А если предположить, что эта акция спланирована чекистами? Кажется, в «яблочко». Есть много вопросов, на которые нет ответа. Вот только два: для чего Каннегисер звонил Урицкому накануне покушения, да и стрелял ли вообще? Нисим Городинский в своей книге «Записки чекиста» утверждает, например, что убийство Урицкого совершил некто Чинарёв, действовавший по распоряжению самого «железного Феликса». Это трудно проверить, поскольку Чинарев погиб в боях с басмачами.
Напоследок
Чтобы выявить главных вдохновителей заговора, следователи дважды имитировали для Каннегисера подготовку его побега. Надеялись, что он перед этим пошлет записку своим друзьям. Но из этих записок они ничего не поняли. Это были настоящие ребусы. Сам же Леонид Каннегисер показания давать отказался. Не назвал даже партии, в которой состоял.

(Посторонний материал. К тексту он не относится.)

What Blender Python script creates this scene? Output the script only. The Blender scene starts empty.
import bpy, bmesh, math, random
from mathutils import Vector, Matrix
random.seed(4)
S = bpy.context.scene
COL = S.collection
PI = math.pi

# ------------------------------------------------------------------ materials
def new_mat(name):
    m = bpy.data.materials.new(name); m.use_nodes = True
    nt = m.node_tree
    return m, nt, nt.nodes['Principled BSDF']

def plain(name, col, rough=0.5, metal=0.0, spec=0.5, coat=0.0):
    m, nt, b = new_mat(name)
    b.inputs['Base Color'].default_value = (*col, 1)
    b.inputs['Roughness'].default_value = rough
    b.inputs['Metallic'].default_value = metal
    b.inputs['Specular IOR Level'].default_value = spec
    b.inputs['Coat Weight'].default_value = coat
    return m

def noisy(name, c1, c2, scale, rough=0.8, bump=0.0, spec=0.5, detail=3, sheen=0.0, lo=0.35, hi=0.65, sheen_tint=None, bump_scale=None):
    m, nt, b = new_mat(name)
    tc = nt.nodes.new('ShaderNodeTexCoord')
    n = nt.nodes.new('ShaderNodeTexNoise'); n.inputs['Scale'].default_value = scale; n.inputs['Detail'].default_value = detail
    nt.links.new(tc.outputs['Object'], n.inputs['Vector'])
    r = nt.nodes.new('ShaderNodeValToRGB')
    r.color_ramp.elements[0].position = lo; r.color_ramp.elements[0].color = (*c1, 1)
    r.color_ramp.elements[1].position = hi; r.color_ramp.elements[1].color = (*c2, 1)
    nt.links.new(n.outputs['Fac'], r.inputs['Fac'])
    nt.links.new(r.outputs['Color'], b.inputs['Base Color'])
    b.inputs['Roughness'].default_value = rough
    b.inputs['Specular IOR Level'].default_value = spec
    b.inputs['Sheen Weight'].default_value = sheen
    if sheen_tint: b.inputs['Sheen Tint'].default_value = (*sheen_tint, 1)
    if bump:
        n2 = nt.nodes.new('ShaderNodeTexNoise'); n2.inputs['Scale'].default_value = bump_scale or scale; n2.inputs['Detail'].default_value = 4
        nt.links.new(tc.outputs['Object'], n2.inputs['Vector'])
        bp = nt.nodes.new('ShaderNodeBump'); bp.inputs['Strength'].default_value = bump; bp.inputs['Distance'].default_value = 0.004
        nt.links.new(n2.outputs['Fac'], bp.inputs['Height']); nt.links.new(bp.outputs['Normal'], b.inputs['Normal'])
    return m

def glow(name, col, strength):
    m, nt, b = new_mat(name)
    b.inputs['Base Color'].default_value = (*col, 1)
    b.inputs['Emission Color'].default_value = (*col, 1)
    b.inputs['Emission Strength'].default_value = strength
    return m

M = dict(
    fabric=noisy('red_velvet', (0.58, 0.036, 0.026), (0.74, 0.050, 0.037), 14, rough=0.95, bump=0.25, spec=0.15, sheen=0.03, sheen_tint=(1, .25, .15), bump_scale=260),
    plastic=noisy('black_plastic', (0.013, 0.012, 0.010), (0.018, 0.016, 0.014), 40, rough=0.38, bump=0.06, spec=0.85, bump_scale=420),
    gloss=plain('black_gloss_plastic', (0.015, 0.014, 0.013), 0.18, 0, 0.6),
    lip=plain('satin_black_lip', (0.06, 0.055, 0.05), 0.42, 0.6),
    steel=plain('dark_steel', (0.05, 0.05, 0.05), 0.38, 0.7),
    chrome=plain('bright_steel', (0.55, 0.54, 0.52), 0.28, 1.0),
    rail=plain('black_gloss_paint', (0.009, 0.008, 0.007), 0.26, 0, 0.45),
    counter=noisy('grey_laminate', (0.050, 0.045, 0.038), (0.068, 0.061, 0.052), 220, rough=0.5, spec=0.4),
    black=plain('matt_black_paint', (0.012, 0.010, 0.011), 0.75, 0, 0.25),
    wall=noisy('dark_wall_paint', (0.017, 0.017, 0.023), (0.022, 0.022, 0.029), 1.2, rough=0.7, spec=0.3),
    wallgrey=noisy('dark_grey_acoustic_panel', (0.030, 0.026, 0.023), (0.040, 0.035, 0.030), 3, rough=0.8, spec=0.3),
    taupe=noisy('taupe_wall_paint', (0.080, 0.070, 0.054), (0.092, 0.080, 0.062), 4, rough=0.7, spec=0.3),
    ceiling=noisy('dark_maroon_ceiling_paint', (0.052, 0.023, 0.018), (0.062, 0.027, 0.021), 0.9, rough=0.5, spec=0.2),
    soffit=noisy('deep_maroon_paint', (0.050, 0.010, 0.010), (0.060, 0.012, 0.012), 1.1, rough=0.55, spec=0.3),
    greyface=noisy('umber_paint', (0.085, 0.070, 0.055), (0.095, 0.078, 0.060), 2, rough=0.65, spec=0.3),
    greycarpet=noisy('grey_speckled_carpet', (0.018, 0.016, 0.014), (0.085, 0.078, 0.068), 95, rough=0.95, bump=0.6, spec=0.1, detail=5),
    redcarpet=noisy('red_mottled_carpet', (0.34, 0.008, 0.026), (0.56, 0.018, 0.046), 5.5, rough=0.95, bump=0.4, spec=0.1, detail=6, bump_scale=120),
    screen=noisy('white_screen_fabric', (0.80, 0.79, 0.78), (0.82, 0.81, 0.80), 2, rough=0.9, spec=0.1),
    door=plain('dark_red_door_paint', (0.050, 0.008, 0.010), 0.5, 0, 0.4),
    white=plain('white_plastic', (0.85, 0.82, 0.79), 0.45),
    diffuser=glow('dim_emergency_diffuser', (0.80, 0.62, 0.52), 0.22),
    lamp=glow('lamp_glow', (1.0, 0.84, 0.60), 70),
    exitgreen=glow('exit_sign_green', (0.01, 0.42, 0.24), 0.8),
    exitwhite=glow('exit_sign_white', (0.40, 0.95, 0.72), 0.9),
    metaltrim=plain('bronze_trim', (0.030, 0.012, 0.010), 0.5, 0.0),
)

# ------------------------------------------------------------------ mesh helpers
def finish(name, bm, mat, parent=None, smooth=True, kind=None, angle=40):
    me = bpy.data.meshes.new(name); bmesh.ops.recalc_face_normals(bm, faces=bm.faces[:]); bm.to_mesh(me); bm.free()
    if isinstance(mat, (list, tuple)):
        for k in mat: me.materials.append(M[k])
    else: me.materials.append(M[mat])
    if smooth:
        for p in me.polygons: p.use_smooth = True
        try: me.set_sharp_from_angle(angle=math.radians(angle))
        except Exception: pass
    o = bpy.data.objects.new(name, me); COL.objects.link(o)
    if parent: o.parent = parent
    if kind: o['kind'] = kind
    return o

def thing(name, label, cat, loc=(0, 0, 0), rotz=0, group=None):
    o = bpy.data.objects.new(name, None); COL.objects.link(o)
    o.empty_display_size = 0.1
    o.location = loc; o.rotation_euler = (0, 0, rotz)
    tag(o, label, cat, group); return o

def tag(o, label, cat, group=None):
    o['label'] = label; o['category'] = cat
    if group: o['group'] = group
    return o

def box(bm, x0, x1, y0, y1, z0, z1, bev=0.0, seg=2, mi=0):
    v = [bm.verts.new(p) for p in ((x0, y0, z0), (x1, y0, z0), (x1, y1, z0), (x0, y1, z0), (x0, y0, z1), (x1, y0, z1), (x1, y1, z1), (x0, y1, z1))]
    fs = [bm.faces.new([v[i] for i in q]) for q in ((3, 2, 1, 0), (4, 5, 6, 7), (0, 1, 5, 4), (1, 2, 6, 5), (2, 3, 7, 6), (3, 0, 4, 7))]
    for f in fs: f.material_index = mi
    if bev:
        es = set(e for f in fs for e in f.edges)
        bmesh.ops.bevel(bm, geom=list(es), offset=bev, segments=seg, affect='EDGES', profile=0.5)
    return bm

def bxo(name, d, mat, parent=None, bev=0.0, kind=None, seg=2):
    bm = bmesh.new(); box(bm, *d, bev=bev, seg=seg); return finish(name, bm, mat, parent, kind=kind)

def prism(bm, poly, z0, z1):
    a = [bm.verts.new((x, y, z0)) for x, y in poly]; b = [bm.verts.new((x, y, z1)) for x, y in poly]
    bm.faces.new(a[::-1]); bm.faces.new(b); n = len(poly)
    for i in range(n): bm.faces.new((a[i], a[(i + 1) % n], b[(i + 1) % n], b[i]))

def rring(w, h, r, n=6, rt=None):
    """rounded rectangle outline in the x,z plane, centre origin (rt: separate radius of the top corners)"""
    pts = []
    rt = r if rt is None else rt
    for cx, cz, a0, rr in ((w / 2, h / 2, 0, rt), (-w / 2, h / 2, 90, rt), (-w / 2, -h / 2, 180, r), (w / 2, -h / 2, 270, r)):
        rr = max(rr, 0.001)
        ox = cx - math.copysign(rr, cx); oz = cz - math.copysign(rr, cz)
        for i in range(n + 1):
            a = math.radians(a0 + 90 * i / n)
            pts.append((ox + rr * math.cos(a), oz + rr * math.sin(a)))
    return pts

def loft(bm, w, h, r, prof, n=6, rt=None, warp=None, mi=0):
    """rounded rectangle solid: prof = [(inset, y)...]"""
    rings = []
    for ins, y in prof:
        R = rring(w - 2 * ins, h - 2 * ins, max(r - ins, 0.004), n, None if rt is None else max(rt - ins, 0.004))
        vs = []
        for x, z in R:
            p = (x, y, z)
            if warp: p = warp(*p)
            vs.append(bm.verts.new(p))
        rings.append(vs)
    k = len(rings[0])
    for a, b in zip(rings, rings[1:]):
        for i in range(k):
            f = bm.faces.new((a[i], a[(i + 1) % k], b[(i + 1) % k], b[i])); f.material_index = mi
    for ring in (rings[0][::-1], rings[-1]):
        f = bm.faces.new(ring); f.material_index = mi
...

Находясь в тюремной камере, сохраняя твёрдость духа, за несколько дней до казни он пишет такие строки:
«Что в вашем голосе суровом?
Одна пустая болтовня.
Иль мните вы казенным словом
И вправду испугать меня?
Холодный чай, осьмушка хлеба.
Час одиночества и тьмы.
Но синее сиянье неба
Одело свод моей тюрьмы.
И сладко, сладко в келье тесной
Узреть в смирении страстей,
Как ясно блещет свет небесный
Души воспрянувшей моей.
Напевы Божьи слух мой ловит,
Душа спешит покинуть плоть,
И радость вечную готовит
Мне на руках своих Господь».
Точная дата расстрела Каннегисера неизвестна. Скорее всего, это произошло в период с 18 сентября по 1 октября 1918 года. А 20 ноября 1992 года был вынесен вердикт:
«Реабилитации не подлежит». Но вот какой фокус: многих расстрелянных реабилитировали, но их не помнят. А Леонид Каннегисер не забыт. «Человеческому сердцу не нужно счастье, ему нужно сияние, - писал он в тюрьме. - Если бы знали мои близкие, какое сияние наполняет сейчас душу мою, они бы блаженствовали, а не проливали слезы».